Кто-то , а этот условный критик всегда незримо присутствует даже в тексте у критика, мог бы возразить:
- Хорошо, несколько рассказов в сборнике про Харьков, но остальные... Есть же "Берлин трип", в нем есть писатель, есть девочка Ася из Читы - серая мышь на троечку, «так-себе-Ася», есть печенье с растительными добавками, есть жуткий приход.
- Да, но разве не "Харьковских времен друг Леха" проскочил там между делом.
- А "Готланд", "Готланд" -то что? Рассказ про поездку в далёкий шведский город?
- А в нем - "берлинская зима выглядит как харьковская пасмурная осень".
Да, из 14 рассказов пятерка вроде ничем и никак не намекает на первую столицу УССР. Вот, к примеру, "Заноза и Мозглявый" - зарисовка о пьяном фанате-прилипале и третьесортном актере сериалов по России-1. Или о чувстве "меншовартости", что по-русски грубо и наотмашь переводится как "неполноценности" - подмигиваю я критику.
Прости, друг критик, но героев из Харькова вывезти можно, а вот Харьков из писателя сколько не давить-давить, давить-давить, как Шариков котов, - но так никогда от него не избавиться, а занервничав вставить салтовское "шо попало" и смачно сплюнуть.
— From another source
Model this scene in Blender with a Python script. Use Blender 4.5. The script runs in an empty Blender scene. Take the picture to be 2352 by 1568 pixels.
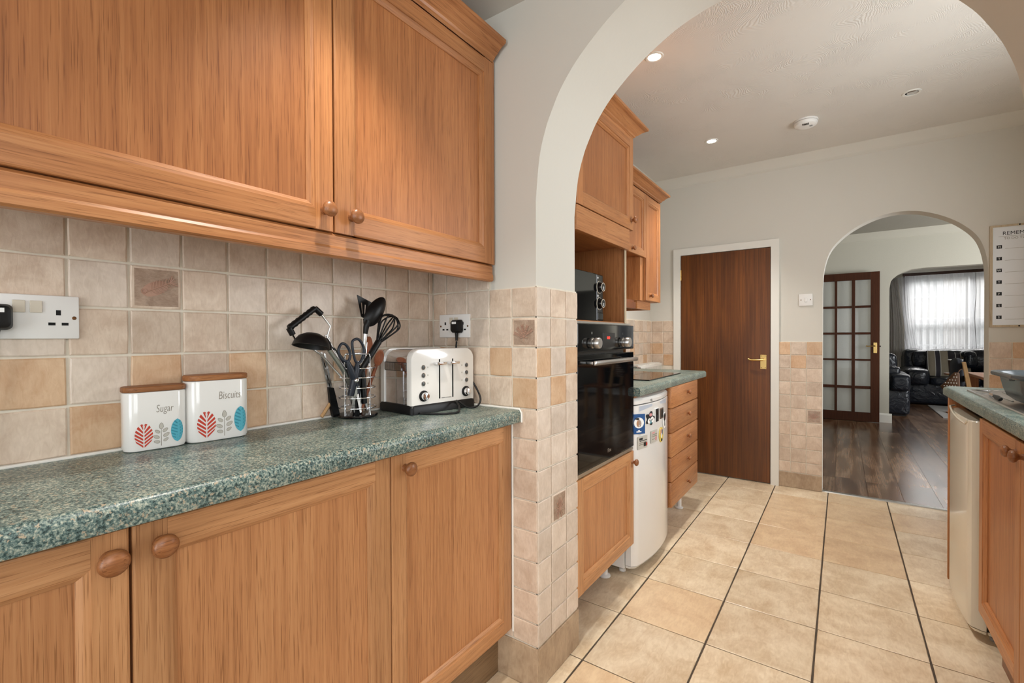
import bpy, bmesh, math, random
from mathutils import Matrix, Vector
random.seed(7)
SC = bpy.context.scene
C = SC.collection
PI = math.pi

# ------------------------------------------------------------------ camera
yaw, pitch, roll = math.radians(35.3915), math.radians(-0.5453), math.radians(-0.2257)
fw = Vector((-math.sin(yaw), math.cos(yaw), 0)); rt = Vector((math.cos(yaw), math.sin(yaw), 0)); up = Vector((0, 0, 1))
f2 = fw * math.cos(pitch) + up * math.sin(pitch); u2 = up * math.cos(pitch) - fw * math.sin(pitch)
r3 = rt * math.cos(roll) + u2 * math.sin(roll); u3 = u2 * math.cos(roll) - rt * math.sin(roll)
cd = bpy.data.cameras.new('camera'); cam = bpy.data.objects.new('camera', cd); C.objects.link(cam)
cd.sensor_fit = 'HORIZONTAL'; cd.sensor_width = 36.0; cd.lens = 1065.3 / 2352 * 36
cd.clip_start = 0.02; cd.clip_end = 100
M = Matrix((r3, u3, -f2)).transposed().to_4x4(); M.translation = (0, 0, 1.156)
cam.matrix_world = M
SC.camera = cam

# ------------------------------------------------------------------ world, lamps, exposure
SC.view_settings.view_transform = 'Standard'
SC.view_settings.look = 'None'
SC.view_settings.exposure = 0.0
SC.view_settings.gamma = 1.0
SC.view_settings.use_curve_mapping = False
w = bpy.data.worlds.new('sky'); SC.world = w; w.use_nodes = True
wb = w.node_tree.nodes['Background']
wb.inputs[0].default_value = (0.92, 0.96, 1.0, 1); wb.inputs[1].default_value = 1.0


def area(name, loc, direction, sx, sy, power, col=(1, 1, 1)):
    l = bpy.data.lights.new(name, 'AREA'); l.shape = 'RECTANGLE'; l.size = sx; l.size_y = sy
    l.energy = power; l.color = col
    o = bpy.data.objects.new(name, l); C.objects.link(o); o.location = loc
    o.rotation_euler = Vector(direction).to_track_quat('-Z', 'Y').to_euler()
    return o


def spot(name, loc, power, angle=125, blend=0.8, col=(1.0, 0.95, 0.88), r=0.03):
    l = bpy.data.lights.new(name, 'SPOT'); l.energy = power; l.spot_size = math.radians(angle)
    l.spot_blend = blend; l.color = col; l.shadow_soft_size = r
    o = bpy.data.objects.new(name, l); C.objects.link(o); o.location = loc
    return o


DAY = (0.93, 0.97, 1.0)
area('fill_rear', (0.25, -2.3, 1.15), (0, 1, 0.02), 1.5, 2.0, 39, DAY)  # added fill from behind the camera, through an invented rear opening
area('fill_near_right', (1.22, -0.55, 1.5), (-1, 0, -0.1), 1.3, 1.0, 15, DAY)  # added fill from the unseen right side of the near room
area('daylight_sink_window', (1.24, 2.3, 1.55), (-1, 0, -0.05), 1.1, 0.9, 28, DAY)
area('daylight_bay', (1.9, 12.6, 3.3), (-0.05, -1, -0.95), 3.2, 2.0, 560, (1.0, 0.98, 0.95))
area('fill_dining', (3.42, 6.2, 1.5), (-1, 0, 0), 1.7, 1.3, 130, DAY)  # added lamp to brighten the dining room, no window known there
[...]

Все образы Елизарова не просто живые, они бесконечно живые, как могут быть только люди на фотографиях: вот студент с гитарой, а вот Юр Юрич со штангой, посмотри, у памятника близоруко склонилась над старенькой нокией юродиевая Маша, а вот же бежит Вадим Рубенович с торчащим удом по крымскому пляжу, и где-то на горизонте обгоревший до волдырей лохматый путник с рюкзаком. Только альбом унесли вместе с советским проигрывателем и продавленным диваном какие-то типочки, прямо из квартиры на Пушкинской, пока хозяин, эдакий коллективный Назаров, вышел покурить . Ничего личного, это Харьков.